The British government has consistently turned a blind eye to this, either through a desire to avoid difficult conversations or through genuine ignorance on what life is like for women in the farthest flung region of the UK.

To be clear, it is the central British government which is responsible for ensuring Northern Ireland’s abortion ban is overturned. Healthcare is devolved to Northern Ireland at Stormont, but a November 2015 high court ruling found that the Northern Irish abortion ban is a breach of international human rights legislation. Healthcare is a devolved issue, but human rights are not – it is the central British government’s responsibility to ensure no human rights breaches occur in the UK.
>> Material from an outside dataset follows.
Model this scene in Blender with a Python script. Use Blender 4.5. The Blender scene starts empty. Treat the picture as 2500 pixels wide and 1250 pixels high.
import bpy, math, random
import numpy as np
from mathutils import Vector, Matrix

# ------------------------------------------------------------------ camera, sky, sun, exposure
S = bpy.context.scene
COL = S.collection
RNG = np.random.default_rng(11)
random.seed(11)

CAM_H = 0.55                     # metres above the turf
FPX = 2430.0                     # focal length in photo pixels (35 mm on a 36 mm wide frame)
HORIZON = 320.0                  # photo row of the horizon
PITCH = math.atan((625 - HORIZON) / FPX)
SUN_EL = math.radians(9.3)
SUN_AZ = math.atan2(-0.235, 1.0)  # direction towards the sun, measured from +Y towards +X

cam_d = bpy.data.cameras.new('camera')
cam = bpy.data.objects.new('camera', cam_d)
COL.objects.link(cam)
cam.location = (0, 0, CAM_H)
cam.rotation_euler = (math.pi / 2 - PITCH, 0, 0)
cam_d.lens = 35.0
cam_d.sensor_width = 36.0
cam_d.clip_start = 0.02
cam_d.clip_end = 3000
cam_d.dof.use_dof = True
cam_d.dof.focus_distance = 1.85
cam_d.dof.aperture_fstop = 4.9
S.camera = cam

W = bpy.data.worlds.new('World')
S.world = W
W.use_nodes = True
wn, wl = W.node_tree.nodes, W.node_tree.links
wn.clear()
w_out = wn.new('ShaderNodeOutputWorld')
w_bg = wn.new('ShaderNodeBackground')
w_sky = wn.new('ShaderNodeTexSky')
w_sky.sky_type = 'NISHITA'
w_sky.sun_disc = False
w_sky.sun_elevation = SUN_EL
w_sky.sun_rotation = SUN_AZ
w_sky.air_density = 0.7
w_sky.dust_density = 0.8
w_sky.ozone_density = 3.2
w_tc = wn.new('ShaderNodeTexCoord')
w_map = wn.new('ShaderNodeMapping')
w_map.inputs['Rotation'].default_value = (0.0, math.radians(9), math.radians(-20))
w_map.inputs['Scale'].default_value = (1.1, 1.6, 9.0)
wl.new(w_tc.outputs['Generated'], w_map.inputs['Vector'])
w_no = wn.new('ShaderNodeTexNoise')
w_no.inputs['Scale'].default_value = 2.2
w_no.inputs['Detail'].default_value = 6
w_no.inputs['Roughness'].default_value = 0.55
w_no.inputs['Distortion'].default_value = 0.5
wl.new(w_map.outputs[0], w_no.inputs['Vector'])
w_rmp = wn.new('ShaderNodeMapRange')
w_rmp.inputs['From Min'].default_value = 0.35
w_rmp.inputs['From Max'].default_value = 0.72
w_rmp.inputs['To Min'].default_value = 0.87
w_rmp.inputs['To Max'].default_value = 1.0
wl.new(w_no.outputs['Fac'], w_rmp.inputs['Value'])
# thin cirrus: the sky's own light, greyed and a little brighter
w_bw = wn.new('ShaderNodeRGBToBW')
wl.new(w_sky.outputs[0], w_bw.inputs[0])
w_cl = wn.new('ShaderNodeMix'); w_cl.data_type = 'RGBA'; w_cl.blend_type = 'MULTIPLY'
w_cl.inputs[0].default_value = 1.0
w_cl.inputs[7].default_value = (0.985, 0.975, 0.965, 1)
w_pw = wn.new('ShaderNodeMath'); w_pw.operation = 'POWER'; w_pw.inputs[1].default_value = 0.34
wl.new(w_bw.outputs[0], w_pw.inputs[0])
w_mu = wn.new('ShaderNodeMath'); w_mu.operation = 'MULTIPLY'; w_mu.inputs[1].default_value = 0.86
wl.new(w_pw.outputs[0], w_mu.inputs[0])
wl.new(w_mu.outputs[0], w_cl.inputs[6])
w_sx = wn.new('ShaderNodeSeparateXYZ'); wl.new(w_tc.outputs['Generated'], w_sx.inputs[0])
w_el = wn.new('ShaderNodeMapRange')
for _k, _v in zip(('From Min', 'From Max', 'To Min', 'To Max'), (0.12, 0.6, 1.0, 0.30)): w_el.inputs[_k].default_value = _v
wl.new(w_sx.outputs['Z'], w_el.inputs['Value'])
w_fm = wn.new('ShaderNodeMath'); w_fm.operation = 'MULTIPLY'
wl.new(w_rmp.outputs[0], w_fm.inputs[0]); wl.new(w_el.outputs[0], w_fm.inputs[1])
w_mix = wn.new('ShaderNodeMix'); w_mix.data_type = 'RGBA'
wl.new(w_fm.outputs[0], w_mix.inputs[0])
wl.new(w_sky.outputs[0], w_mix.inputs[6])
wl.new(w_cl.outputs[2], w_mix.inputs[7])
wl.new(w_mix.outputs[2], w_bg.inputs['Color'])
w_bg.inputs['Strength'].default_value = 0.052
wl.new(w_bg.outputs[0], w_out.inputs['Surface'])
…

Since November 2015 therefore, it has been the House of Commons which is breaching international human rights legislation by denying Northern Irish women abortions.

To see MPs today argue for full decriminalisation of abortion for English and Welsh women, therefore felt little short of insulting. Of course, I welcome the move for English and Welsh women and hope it brings improvements to access on their side of the Irish Sea. However, to see MPs sit in the same chamber where they are committing human rights abuses of Northern Irish women on the very same issue made a mockery of the whole debate. 

If MPs truly care about women’s access to safe, legal healthcare as they pledged today, it should be for all the women that they are responsible for – not just the women who might vote for them. Reproductive rights took a step in the right direction today for English and Welsh women, but in so doing so an ever widening chasm of hypocrisy on Northern Ireland women’s rights has been stretched further by MPs.